W. C. Burriss Young, assistant dean of Freshmen; Dwight D. Miller, senior adviser to Freshmen; and Lawrence F. Stevens, assistant to Dean Dunlop, all said they saw Bagot shouting and chanting at the "Counter Teach-In."
Miller and Stevens were Bagot's advisers during his freshman year last year.
Bagot told the panel he was protesting against people he considered to be "criminals contributing to genocide."
Three Harvard students have acted at different times as prosecutors for the SJP charges. John W. Moscow, a second-year law student, has handled most of the cases; Donald D. Nash, a third-year Law student, and Douglas W. Cooper, a second-year GSAS student, have helped out.

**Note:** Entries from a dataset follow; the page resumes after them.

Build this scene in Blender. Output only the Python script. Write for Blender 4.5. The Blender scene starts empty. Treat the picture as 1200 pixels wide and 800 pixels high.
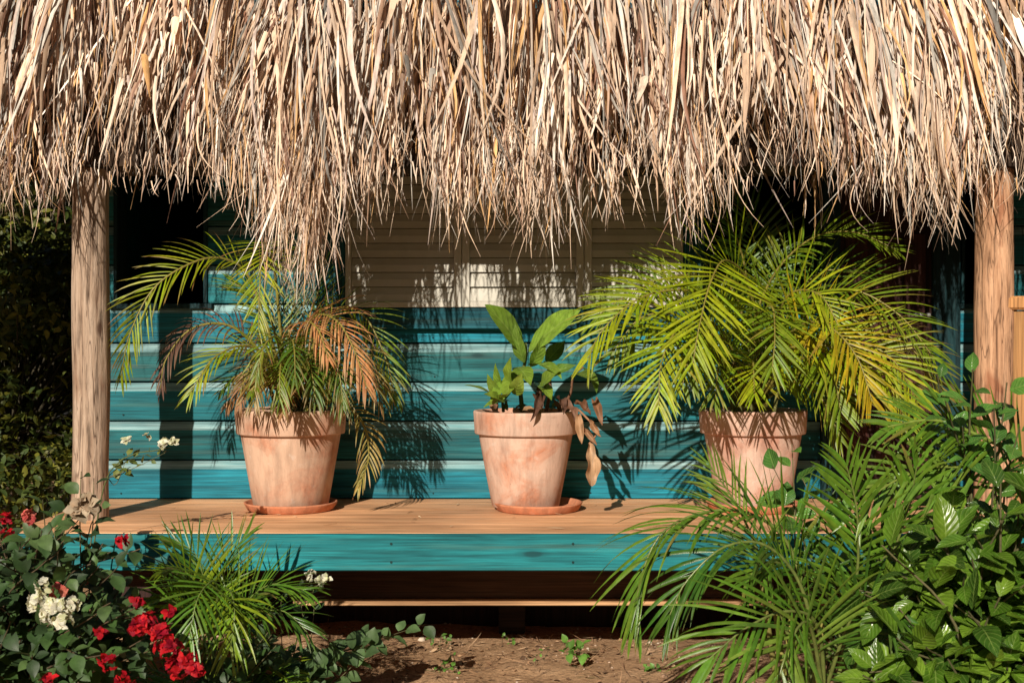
import bpy, math, random
import numpy as np
from mathutils import Vector, noise

random.seed(7)
R = np.random.default_rng(11)
scene = bpy.context.scene
COL = scene.collection
F = 1500.0            # focal length in photo pixels
CH = 1.10             # camera height
DECK = 0.494          # deck top
SUN = np.array([-0.28, -1.0, 0.50]); SUN /= np.linalg.norm(SUN)

def P(px, py, d):
    return np.array([(px - 600) / F * d, d, CH + (400 - py) / F * d])

def nrm(v):
    v = np.asarray(v, float)
    return v / np.maximum(np.linalg.norm(v, axis=-1, keepdims=True), 1e-9)

# ------------------------------------------------------------------ objects
def tag(o, label=None, cat=None, group=None, kind=None):
    if label: o['label'] = label
    if cat: o['category'] = cat
    if group: o['group'] = group
    if kind: o['kind'] = kind
    return o

def thing(name, label, cat, loc=(0, 0, 0), group=None):
    o = bpy.data.objects.new(name, None)
    o.empty_display_size = 0.1
    COL.objects.link(o)
    o.location = loc
    return tag(o, label, cat, group)

class MB:
    """collects vertices, faces, colours and uvs; build() makes ONE mesh object"""
    def __init__(s):
        s.v = []; s.c = []; s.uv = []; s.f = []; s.fm = []; s.n = 0; s.sm = []
    def add(s, verts, faces, col=(1, 1, 1), uv=None, mi=0, smooth=True):
        verts = np.asarray(verts, float).reshape(-1, 3)
        k = len(verts)
        c = np.asarray(col, float)
        c = np.broadcast_to(c, (k, 3)) if c.ndim == 1 else c.reshape(-1, 3)
        s.v.append(verts); s.c.append(c)
        s.uv.append(np.zeros((k, 2)) if uv is None else np.asarray(uv, float).reshape(-1, 2))
        if isinstance(faces, np.ndarray):
            s.f.append(faces + s.n); cnt = len(faces)
        else:
            for f in faces:
                s.f.append(np.asarray([f]) + s.n)
            cnt = len(faces)
        s.fm.append(np.full(cnt, mi)); s.sm.append(np.full(cnt, smooth))
        s.n += k
    def build(s, name, mats, parent=None):
        v = np.concatenate(s.v); c = np.concatenate(s.c); uv = np.concatenate(s.uv)
        if not isinstance(mats, (list, tuple)): mats = [mats]
        org = np.array(parent_world(parent)) if parent else None
        if org is not None:
            loc = np.zeros(3); vv = v - org
        else:
            loc = np.array([(v[:, 0].min() + v[:, 0].max()) / 2, (v[:, 1].min() + v[:, 1].max()) / 2, v[:, 2].min()])
            vv = v - loc
        me = bpy.data.meshes.new(name)
        me.vertices.add(len(vv)); me.vertices.foreach_set('co', vv.astype(np.float32).ravel())
        tot = np.concatenate([np.full(len(f), f.shape[1]) for f in s.f])
        idx = np.concatenate([f.ravel() for f in s.f]).astype(np.int32)
        me.loops.add(len(idx)); me.loops.foreach_set('vertex_index', idx)
        me.polygons.add(len(tot))
        st = np.concatenate([[0], np.cumsum(tot)[:-1]]).astype(np.int32)
        me.polygons.foreach_set('loop_start', st)
        me.polygons.foreach_set('material_index', np.concatenate(s.fm).astype(np.int32))
        me.polygons.foreach_set('use_smooth', np.concatenate(s.sm))
        for m in mats: me.materials.append(m)
        a = me.attributes.new('Col', 'FLOAT_COLOR', 'POINT')
        a.data.foreach_set('color', np.concatenate([c, np.ones((len(c), 1))], 1).astype(np.float32).ravel())
        ul = me.uv_layers.new(name='UVMap')
        ul.data.foreach_set('uv', uv[idx].astype(np.float32).ravel())
        me.update(calc_edges=True)
        me.validate()
        o = bpy.data.objects.new(name, me)
        COL.objects.link(o)
        o.location = loc
        if parent: o.parent = parent
        return o
    # ---- primitives
    def box(s, lo, hi, col=(1, 1, 1), mi=0, bev=0.0):
        x0, y0, z0 = lo; x1, y1, z1 = hi
        b = bev
        if b <= 0:
            v = [(x0,y0,z0),(x1,y0,z0),(x1,y1,z0),(x0,y1,z0),(x0,y0,z1),(x1,y0,z1),(x1,y1,z1),(x0,y1,z1)]
            f = np.array([(0,3,2,1),(4,5,6,7),(0,1,5,4),(1,2,6,5),(2,3,7,6),(3,0,4,7)])
            s.add(v, f, col, mi=mi, smooth=False); return
        rings = []
        for z, q in ((z0, b), (z0 + b, 0), (z1 - b, 0), (z1, b)):
            rings += [(x0+b,y0+q,z),(x1-b,y0+q,z),(x1-q,y0+b,z),(x1-q,y1-b,z),(x1-b,y1-q,z),(x0+b,y1-q,z),(x0+q,y1-b,z),(x0+q,y0+b,z)]
        f = []
        for r in range(3):
            for i in range(8):
                j = (i + 1) % 8
                f.append((r*8+i, r*8+j, r*8+8+j, r*8+8+i))
        s.add(rings, np.array(f), col, mi=mi, smooth=False)
        s.add(rings[:8], [tuple(range(7, -1, -1))], col, mi=mi, smooth=False)
        s.add(rings[24:], [tuple(range(8))], col, mi=mi, smooth=False)
    def tube(s, pts, rad, sides=6, col=(1, 1, 1), cap=False, mi=0, jit=0.0):
        pts = np.asarray(pts, float); n = len(pts)
        rad = np.broadcast_to(np.asarray(rad, float), (n,))
        T = nrm(np.gradient(pts, axis=0))
        a = np.array([0.13, 0.97, 0.21]) if abs(T[0][2]) > .8 else np.array([0.02, 0.05, 1.0])
        A = nrm(np.cross(T, a)); B = np.cross(T, A)
        th = np.linspace(0, 2 * math.pi, sides, endpoint=False)
        rr = rad[:, None] * (1 + jit * R.standard_normal((n, sides)))
        V = pts[:, None] + rr[..., None] * (np.cos(th)[None, :, None] * A[:, None] + np.sin(th)[None, :, None] * B[:, None])
        i, j = np.meshgrid(np.arange(n - 1), np.arange(sides), indexing='ij')
        j2 = (j + 1) % sides
        f = np.stack([i*sides+j, i*sides+j2, (i+1)*sides+j2, (i+1)*sides+j], -1).reshape(-1, 4)
        c = np.asarray(col, float)
        if c.ndim == 2: c = np.repeat(c, sides, axis=0)
        s.add(V, f, c, mi=mi)
        if cap:
            s.add(V[-1], [tuple(range(sides))], c[-1] if c.ndim == 2 else c, mi=mi, smooth=False)
            s.add(V[0], [tuple(range(sides))[::-1]], c[0] if c.ndim == 2 else c, mi=mi, smooth=False)
    def ribbon(s, C, W, S, fold, cols, m=3, mi=0, wav=None):
        C = np.asarray(C); N, n, _ = C.shape
        T = nrm(np.gradient(C, axis=1)); Nn = nrm(np.cross(S, T))
        u = np.linspace(-1, 1, m)
        V = C[:, :, None] + S[:, :, None] * (u[None, None, :, None] * W[..., None, None]) \
            + Nn[:, :, None] * (np.abs(u)[None, None, :, None] * (np.asarray(fold) * W)[..., None, None])
        if wav is not None:
            V = V + Nn[:, :, None] * (wav[..., None] * np.abs(u)[None, None, :])[..., None]
        i, j, k = np.meshgrid(np.arange(N), np.arange(n - 1), np.arange(m - 1), indexing='ij')
        a = (i * n + j) * m + k
        f = np.stack([a, a + 1, a + m + 1, a + m], -1).reshape(-1, 4)
        cc = np.repeat(np.broadcast_to(cols, (N, n, 3))[:, :, None], m, axis=2)
        sv = np.broadcast_to(np.linspace(0, 1, n)[None, :, None], (N, n, m))
        su = np.broadcast_to((u * .5 + .5)[None, None, :], (N, n, m))
        s.add(V, f, cc.reshape(-1, 3), np.stack([su, sv], -1), mi=mi)

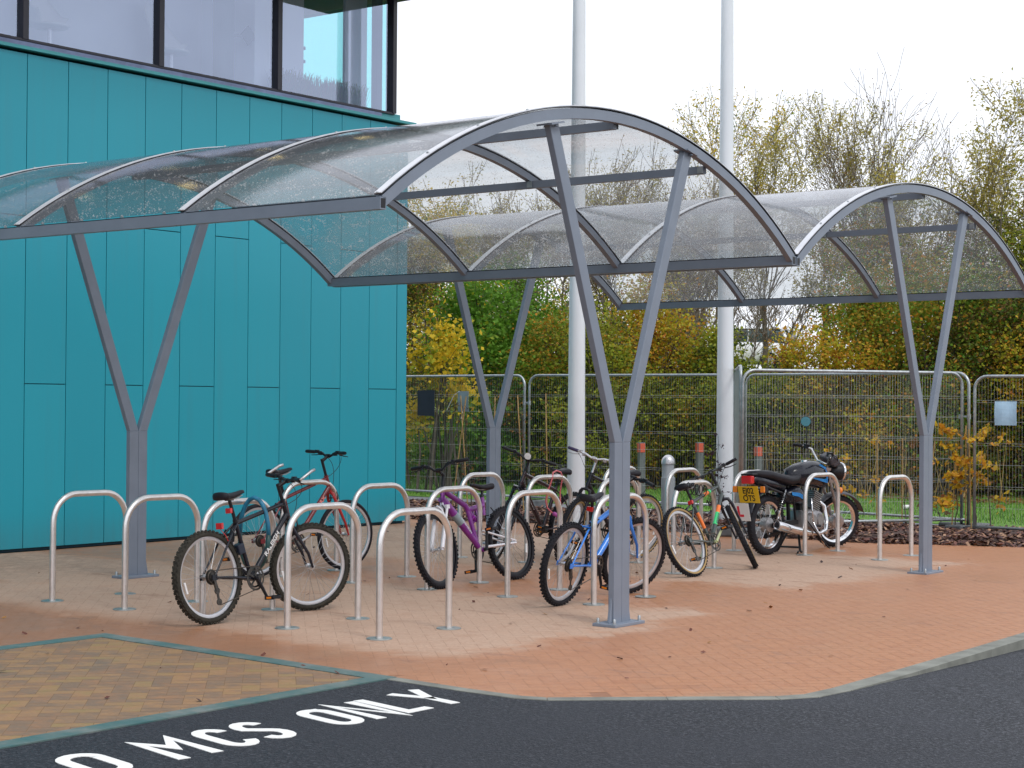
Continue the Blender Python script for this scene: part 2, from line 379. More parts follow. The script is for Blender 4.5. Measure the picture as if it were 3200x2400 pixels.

Sanford Kreisberg, a fourth-year GSAS student, has acted as defense counsel in seven different hearings, including the Parravano case and the marshmallow case. David L. Kirp, director of the Center for Law and Education, defended one student.
Nine of the ten present members of the CRR-including seven Faculty members and two grad students-have served on the three-or four-man hearing panels.
Seeing the UPI film of the "Counter Teach-In" for the first time, one Faculty member of the CRR who was not in Sanders on March 26 asked a colleague whether Teodoru was a scheduled speaker or "some madman who had come out of the crowd."